Öte yandan, bilirkişilerce; uyuşmazlık konusu alanda "bir orman formasyonuna (yapısına,kuruluşuna) rastlanmadığı" belirtilmiş ise de; söz konusu toprağın hukuken "orman" toprağı olduğu hususu taraflar arasında çekişmesiz, dava dosyası kapsamında ise sabit olup, mezkur taşınmazlar için orman rejimine yönelik kuralların uygulanması gerektiği tabidir. Kaldı ki, aynı raporun devamında taşınmazın kuzey ve güney sınırlarının ormanlık, çayırlık ve tarım alanlarına komşu olduğu(...)" ortaya konulduğundan, orman formasyonunu gözlemlenen alanın devamı niteliğinde olduğu, bu itibarla herhangi bir zorunluluk bulunmaksızın yapılan imar planı değişiklikleri nedeniyle uyuşmazlık konusu orman vasıflı taşınmazın doğrudan tahrip edileceği gibi çevresinde bulunan orman alanlarının da yapılaşma baskısı altında zamanla tahrip olmasının önü açılacaktır.

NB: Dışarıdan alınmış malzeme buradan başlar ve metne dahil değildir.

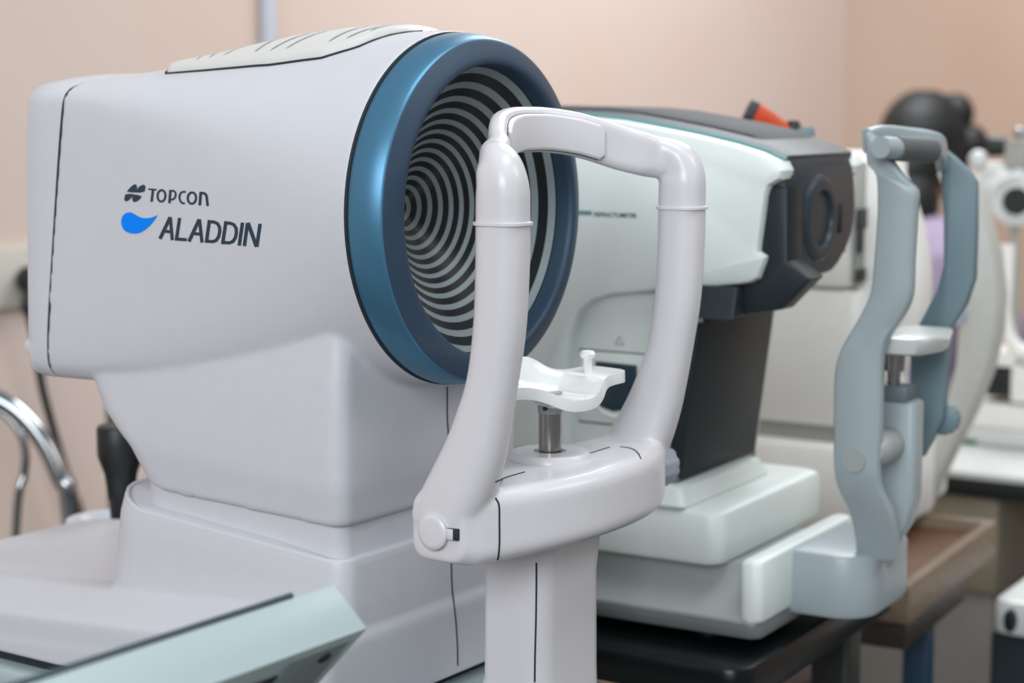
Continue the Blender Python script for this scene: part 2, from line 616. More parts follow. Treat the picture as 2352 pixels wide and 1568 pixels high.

Açıklanan nedenlerle, temyiz isteminin kabulü ile temyize konu Bölge İdare Mahkemesi İdari Dava Dairesi kararının bozulması gerektiği düşünülmektedir.
TÜRK MİLLETİ ADINA
Karar veren Danıştay Altıncı Dairesince Tetkik Hakiminin açıklamaları dinlendikten ve dosyadaki belgeler incelendikten sonra işin gereği görüşüldü:
Bölge İdare Mahkemesi İdari Dava Dairelerince verilen kararların temyiz yolu ile incelenerek bozulabilmeleri 2577 sayılı İdari Yargılama Usulü Kanununun 49. maddesinde belirtilen nedenlerden birinin bulunması halinde mümkündür.
… Bölge İdare Mahkemesi … İdari Dava Dairesince verilen … tarih ve E:… , K:… sayılı karar ve dayandığı gerekçe hukuk ve usule uygun olup bozulmasını gerektirecek bir sebep bulunmadığından, anılan kararın ONANMASINA, 2577 sayılı İdari Yargılama Usulü Kanununun 50. maddesi uyarınca, bu onama kararının taraflara tebliğini ve bir örneğinin de belirtilen İdari Dava Dairesine gönderilmesini teminen dosyanın kararı veren ilk derece Mahkemesine gönderilmesine 05/04/2022 tarihinde oybirliğiyle kesin olarak karar verildi.